Unter einigen sogenannten Radikalen galt das Klischee, dass Armeeangriffe, in denen palästinensische Zivilisten (tödlich) getroffen worden waren   - die  nur als Routinevorfälle unterhalb  des israelischen Radar geschahen – immer den „nächsten Selbstmordattentäter“ nach sich zogen. Die Wahrheit ist, dass fast jeder Palästinenser viele Gründe hat, das Leben  einfach satt zu haben – bis zu Rachegedanken und bis zum Punkt eines Selbstmordes . Und solche Gedanken sind nicht nur mit militärischen Attacken verbunden. Auch ohne Mord tötet das israelische Besatzungsregime : die Hoffnung, die Pläne, Beziehungen, Lebensweisen.. Wenn man unter Palästinensern lebt, erfährt man die täglichen Beispiele von Tausenden von Nuancen, die die Verzweiflung hat; genauso wie das Besatzungs- und Kolonisierungsregime Tausende verschiedener  physischer und psychischer Gewaltanwendungen mit sich bringt.
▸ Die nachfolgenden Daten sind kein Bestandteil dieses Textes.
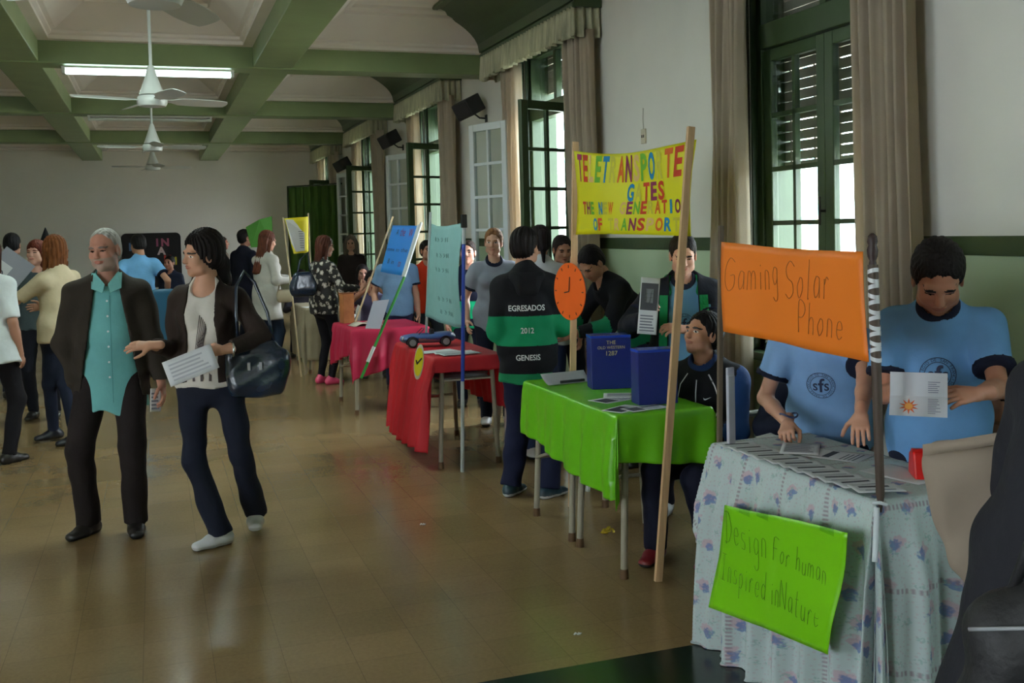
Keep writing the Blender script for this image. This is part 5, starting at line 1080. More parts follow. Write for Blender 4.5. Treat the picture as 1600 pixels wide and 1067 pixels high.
# ------------------------------------------------------------------ people
NAVY = (26, 30, 48)
def tee(c, cuff=NAVY, **k): return dict(c=c, cuff=cuff, collar=cuff, sleeve=k.pop('sleeve', .62), hem=k.pop('hem', -.10), slr=.016, **k)
def emblem(o, tz, r=.062, tgt='shirt', tx=0):
    n = 40; m = cm(34, 44, 76, .7, 'ink')
    def ringm(a, b):
        vs = [(q*math.cos(2*math.pi*k/n), q*math.sin(2*math.pi*k/n), 0) for q in (a, b) for k in range(n)]; return vs, [(k, (k+1) % n, (k+1) % n+n, k+n) for k in range(n)]
    mb = MB()
    for a, b in ((r*.70, r*.74), (r*.96, r)): v, f = ringm(a, b); mb.add(v, f)
    txt = 'COLEGIO DE SAN FRANCISCO DE SALES '
    for i, ch in enumerate(txt):
        if ch == ' ': continue
        v, f = textmesh(ch, r*.24, align='CENTER'); a = math.pi*1.08-2*math.pi*i/len(txt); c, s_ = math.cos(a-math.pi/2), math.sin(a-math.pi/2); q = r*.78
        mb.add([(q*math.cos(a)+p[0]*c-p[1]*s_, q*math.sin(a)+p[0]*s_+p[1]*c, 0) for p in v], f)
    for ch, dx, dy, sz in (('f', .02, -.46, 1.45), ('S', -.38, -.34, .74), ('S', .40, -.34, .74)):
        v, f = textmesh(ch, r*sz, align='CENTER', offset=.0014); mb.add([(p[0]+dx*r, p[1]+dy*r, 0) for p in v], f)
    decal(o, tgt, 'emblem', mb.v, mb.f, m, tx, tz)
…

Jeden Augenblick trauern Menschen um ein Leben, das sie haben könnten aber nicht haben. Die tägliche Kränkung, die Leute unter einem ausländischen Regime erfahren, ist einfach psychisch schwer belastend:  dieses Regime entscheidet, wer in seinem eigenen Haus leben darf oder nicht; wer  Zugang  zu seinem eigenen Land haben darf oder nicht; wann der Bulldozer das Land der Großeltern aufreißt, um es einer Schnellstraße oder  einer grünen Siedlung  anzuschließen; ein Regime, das entscheidet,  wer wie viele Stunden am Kontrollpunkt  warten muss; wer  seine Kinder zur Universität senden kann oder zum Betteln schicken muss; wer die Quelle seines Lebensunterhaltes verliert; wer seine Familie wiedersieht und wann und wer nicht. Diejenigen, die von Almosen abhängen, leiden sehr unter der Demütigung. Zu diesem allem muss natürlich  noch die anhaltende Schmach einer enttäuschenden und  versagenden palästinensischen Führung und die Hoffnungslosigkeit hinzugefügt werden, dass diese nicht in der Lage ist, eine Änderung herbeizuführen.

 

Die  unausweichliche Schlussfolgerung  ist die: nicht jeder israelische Angriff bringt wahrscheinlich den nächsten Selbstmordattentäter hervor. Man sollte umgekehrt fragen: wie ist es möglich, dass trotz allem, nicht mehr Jugendliche  in der Vergangenheit den Weg des Selbstmords gewählt haben? Wie kommt es, dass die Leute heute  keinen Selbstmord begehen? Es gibt noch einen Ausweg: viele Leute hoffen, weggehen zu können - das sagen uns Meinungsumfragen. Aber der Schein trügt ( But appearances are always bigger than reality).

 

Das Festhalten an ihrem harten Leben ist für diese Menschen mehr als nur ein Überlebensinstinkt oder eine versäumte Option. Es ist eine anhaltende Lektion für jene Israelis, die offen oder verdeckt den „Transfer“ planen : die Mehrheit der Palästinenser weiß, dass Unterdrückerregime kommen und (ver)gehen – aber sie werden auf ihrem Land bleiben. Ganz bewusst.